TASK REQUIREMENTS: Among the records that follow, set down only the lines from the one containing "1.7, seg=2), GS)]" to the one containing "1.2, seg=2), GO)]", both included, exactly.

DATA FOR THE TASK:
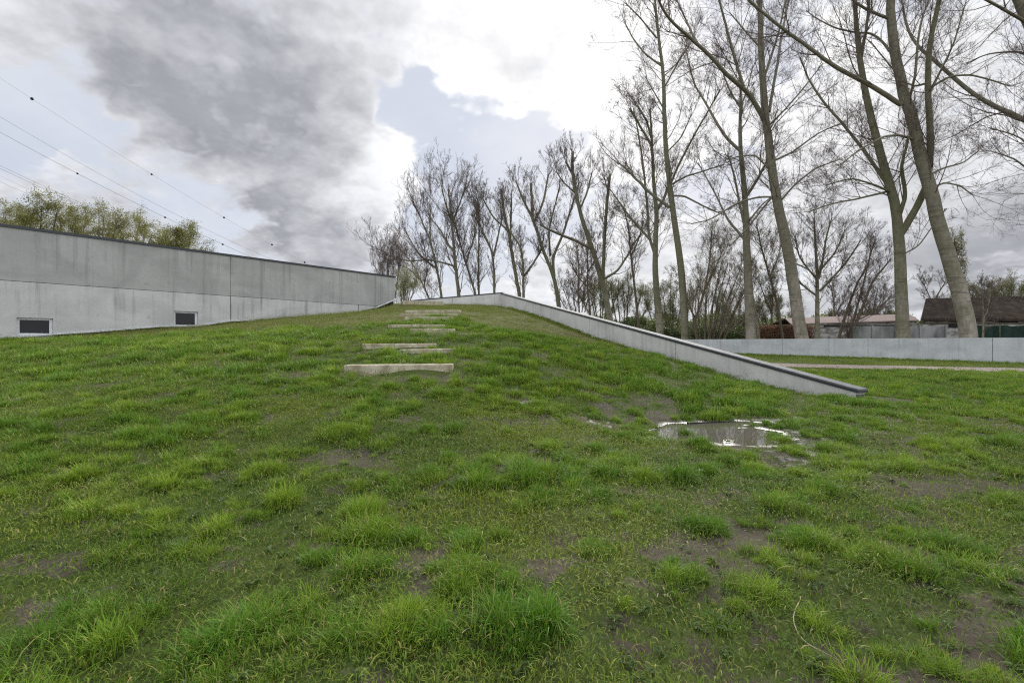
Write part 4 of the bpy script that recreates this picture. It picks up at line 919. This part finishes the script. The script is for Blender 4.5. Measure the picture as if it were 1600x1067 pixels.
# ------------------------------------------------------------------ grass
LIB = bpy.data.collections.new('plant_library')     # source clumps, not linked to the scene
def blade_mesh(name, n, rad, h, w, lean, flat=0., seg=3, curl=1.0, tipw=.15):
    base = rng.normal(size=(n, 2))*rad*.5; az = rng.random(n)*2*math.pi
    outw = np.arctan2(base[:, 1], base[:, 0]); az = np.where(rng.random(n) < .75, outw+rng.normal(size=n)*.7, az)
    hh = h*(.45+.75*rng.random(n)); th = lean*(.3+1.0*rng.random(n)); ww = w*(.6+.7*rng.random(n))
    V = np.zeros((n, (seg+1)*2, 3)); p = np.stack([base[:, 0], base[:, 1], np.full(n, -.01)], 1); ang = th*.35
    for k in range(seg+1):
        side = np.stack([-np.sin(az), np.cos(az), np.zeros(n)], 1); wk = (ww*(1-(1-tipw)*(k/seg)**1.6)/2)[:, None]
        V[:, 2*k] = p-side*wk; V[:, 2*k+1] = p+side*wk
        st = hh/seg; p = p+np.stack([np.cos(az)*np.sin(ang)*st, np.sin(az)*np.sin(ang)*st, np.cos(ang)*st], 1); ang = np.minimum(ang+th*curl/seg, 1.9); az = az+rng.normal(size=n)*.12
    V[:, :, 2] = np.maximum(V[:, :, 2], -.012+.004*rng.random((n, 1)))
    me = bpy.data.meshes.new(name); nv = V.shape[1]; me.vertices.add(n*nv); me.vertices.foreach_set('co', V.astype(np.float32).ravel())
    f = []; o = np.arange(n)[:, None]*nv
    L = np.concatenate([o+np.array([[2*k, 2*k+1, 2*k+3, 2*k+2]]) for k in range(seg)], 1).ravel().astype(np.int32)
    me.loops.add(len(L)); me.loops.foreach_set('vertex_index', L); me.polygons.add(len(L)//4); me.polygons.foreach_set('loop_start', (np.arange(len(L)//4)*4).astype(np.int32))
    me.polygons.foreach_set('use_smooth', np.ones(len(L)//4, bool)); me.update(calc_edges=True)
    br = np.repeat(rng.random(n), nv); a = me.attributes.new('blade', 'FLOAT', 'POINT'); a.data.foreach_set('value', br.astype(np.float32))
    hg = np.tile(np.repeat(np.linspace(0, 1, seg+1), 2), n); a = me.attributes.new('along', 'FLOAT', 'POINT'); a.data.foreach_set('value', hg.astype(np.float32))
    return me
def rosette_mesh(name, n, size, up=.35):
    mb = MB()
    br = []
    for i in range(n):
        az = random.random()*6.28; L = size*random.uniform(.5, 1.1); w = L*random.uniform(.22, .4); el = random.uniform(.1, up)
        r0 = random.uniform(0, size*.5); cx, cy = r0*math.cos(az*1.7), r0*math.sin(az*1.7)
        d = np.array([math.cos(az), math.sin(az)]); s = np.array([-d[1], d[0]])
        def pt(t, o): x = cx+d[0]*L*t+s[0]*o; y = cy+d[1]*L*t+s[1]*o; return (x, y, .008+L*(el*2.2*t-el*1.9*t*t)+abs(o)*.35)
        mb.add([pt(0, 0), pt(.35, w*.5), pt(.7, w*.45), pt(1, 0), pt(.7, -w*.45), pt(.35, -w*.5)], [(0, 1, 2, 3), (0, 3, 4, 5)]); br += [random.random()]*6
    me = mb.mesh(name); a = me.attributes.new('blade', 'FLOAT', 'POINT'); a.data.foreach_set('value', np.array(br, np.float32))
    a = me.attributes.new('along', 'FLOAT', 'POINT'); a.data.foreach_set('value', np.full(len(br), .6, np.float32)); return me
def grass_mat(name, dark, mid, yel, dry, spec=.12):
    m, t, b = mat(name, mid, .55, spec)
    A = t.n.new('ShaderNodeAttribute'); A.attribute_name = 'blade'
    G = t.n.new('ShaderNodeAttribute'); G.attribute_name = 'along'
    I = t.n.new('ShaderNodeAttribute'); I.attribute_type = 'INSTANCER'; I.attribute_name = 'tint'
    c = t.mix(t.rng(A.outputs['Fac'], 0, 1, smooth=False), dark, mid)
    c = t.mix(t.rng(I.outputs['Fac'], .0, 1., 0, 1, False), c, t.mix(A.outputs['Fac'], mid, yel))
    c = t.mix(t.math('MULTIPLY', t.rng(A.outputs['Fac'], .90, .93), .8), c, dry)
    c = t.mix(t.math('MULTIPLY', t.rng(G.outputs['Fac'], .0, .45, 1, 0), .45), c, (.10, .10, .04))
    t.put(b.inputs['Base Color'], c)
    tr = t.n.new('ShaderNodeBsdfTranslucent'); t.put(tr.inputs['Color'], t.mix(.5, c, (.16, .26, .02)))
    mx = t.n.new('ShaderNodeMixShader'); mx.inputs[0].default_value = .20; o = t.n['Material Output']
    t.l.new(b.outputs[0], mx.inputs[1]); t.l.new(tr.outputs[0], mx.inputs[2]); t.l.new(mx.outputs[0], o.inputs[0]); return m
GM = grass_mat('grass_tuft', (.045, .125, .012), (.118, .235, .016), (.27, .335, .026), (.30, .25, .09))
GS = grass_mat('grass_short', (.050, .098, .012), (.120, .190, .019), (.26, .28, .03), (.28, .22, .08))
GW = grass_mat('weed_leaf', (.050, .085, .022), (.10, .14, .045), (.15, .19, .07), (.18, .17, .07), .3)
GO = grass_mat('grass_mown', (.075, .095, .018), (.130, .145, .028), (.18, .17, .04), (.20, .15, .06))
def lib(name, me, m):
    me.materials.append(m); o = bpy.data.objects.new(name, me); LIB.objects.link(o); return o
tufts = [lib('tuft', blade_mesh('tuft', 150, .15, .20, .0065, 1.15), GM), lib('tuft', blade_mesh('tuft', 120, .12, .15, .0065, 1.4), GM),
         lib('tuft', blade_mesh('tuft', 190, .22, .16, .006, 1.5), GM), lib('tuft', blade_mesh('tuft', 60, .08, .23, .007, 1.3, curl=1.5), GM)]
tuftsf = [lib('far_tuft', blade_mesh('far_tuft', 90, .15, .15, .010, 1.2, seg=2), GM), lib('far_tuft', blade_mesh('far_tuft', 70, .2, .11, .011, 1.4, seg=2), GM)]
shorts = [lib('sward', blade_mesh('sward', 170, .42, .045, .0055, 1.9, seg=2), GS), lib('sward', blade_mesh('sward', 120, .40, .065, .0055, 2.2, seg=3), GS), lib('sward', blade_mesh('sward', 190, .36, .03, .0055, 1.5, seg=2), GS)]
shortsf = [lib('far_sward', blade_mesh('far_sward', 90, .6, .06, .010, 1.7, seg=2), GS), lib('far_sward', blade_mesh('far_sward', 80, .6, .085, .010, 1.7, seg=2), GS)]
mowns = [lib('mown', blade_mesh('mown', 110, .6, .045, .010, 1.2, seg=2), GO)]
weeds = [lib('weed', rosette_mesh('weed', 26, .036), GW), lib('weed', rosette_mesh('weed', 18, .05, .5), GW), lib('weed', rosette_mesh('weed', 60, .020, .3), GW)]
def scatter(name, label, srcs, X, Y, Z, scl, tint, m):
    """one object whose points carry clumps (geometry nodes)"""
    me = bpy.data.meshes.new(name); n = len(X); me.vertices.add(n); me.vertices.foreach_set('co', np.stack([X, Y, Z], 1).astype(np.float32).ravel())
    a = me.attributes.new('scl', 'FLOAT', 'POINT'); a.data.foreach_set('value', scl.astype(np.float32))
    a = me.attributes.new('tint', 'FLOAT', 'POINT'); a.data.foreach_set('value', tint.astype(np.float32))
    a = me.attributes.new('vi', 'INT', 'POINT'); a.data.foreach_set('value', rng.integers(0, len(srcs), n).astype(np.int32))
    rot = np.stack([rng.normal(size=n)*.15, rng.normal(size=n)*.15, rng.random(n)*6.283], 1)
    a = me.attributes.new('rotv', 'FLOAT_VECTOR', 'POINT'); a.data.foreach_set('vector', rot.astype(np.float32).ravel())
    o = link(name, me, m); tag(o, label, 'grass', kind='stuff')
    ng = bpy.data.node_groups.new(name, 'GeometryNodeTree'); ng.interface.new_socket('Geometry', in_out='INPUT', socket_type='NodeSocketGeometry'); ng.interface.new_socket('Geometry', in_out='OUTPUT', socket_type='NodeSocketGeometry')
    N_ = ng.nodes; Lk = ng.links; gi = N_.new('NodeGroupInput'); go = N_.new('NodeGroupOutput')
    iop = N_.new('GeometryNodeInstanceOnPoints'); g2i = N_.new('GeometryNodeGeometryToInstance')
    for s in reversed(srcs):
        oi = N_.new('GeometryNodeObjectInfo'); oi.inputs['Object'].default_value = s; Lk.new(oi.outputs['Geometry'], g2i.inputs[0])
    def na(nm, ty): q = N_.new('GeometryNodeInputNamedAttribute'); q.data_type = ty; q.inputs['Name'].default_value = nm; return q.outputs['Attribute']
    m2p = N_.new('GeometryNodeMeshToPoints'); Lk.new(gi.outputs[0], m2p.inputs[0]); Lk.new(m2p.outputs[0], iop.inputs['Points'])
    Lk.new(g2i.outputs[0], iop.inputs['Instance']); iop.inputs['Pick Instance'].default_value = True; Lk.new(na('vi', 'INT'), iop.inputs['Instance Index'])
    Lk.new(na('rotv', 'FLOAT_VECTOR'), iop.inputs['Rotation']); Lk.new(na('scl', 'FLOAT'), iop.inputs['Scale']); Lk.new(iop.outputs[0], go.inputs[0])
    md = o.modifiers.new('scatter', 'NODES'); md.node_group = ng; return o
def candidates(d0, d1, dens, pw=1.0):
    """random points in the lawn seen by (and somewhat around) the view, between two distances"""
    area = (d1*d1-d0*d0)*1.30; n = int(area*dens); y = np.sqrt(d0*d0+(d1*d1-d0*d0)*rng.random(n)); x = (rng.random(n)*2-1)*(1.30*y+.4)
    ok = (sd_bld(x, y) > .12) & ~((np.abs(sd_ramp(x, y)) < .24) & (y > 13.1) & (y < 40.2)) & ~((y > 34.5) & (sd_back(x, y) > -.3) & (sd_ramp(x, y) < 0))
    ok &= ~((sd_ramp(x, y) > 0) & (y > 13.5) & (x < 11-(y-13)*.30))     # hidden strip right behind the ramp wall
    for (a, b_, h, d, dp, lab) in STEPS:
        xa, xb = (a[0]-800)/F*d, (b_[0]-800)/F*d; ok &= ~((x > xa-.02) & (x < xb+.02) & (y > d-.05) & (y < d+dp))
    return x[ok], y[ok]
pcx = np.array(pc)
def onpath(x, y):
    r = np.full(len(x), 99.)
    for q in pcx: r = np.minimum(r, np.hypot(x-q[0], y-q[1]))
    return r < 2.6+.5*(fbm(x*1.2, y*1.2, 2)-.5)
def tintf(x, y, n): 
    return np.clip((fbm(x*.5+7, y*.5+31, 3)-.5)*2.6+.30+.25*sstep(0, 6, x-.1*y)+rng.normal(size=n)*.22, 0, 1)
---
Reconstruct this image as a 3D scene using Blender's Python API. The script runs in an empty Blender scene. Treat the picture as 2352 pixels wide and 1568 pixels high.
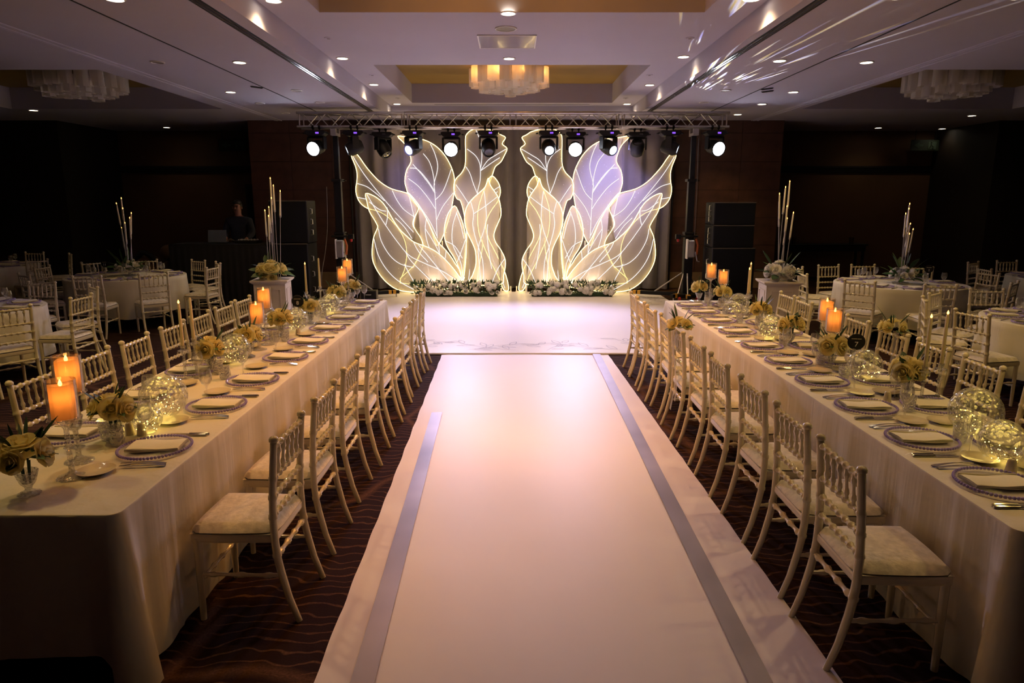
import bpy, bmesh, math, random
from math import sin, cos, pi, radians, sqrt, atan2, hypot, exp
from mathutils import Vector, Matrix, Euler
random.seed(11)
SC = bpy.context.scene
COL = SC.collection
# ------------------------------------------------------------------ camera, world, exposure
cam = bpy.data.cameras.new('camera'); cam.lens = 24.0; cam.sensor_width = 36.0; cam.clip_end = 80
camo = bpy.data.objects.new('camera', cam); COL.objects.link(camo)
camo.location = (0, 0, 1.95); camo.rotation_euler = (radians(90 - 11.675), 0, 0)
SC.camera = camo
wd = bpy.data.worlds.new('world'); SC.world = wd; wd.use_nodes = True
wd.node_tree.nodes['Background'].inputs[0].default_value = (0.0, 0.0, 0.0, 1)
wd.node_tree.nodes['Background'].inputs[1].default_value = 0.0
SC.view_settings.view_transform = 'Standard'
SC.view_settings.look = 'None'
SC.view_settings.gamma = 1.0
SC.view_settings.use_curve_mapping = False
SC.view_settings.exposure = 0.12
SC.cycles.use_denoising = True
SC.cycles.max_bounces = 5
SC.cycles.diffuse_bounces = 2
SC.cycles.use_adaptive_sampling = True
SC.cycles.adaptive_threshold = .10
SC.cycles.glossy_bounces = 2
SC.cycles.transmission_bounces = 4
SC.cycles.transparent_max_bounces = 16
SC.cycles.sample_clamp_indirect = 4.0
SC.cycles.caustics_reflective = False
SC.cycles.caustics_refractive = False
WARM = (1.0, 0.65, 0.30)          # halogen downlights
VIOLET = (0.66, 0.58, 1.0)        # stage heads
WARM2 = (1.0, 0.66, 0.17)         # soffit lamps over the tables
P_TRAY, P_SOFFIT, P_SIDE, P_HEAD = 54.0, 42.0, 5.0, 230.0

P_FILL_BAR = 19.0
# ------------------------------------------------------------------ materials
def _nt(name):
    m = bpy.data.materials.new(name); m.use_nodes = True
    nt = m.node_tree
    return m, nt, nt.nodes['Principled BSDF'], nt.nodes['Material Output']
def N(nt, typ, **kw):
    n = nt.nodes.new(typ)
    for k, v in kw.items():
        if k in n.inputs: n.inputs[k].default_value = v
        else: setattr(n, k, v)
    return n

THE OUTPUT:
shortsf = [lib('far_sward', blade_mesh('far_sward', 90, .6, .06, .010, 1.7, seg=2), GS), lib('far_sward', blade_mesh('far_sward', 80, .6, .085, .010, 1.7, seg=2), GS)]
mowns = [lib('mown', blade_mesh('mown', 110, .6, .045, .010, 1.2, seg=2), GO)]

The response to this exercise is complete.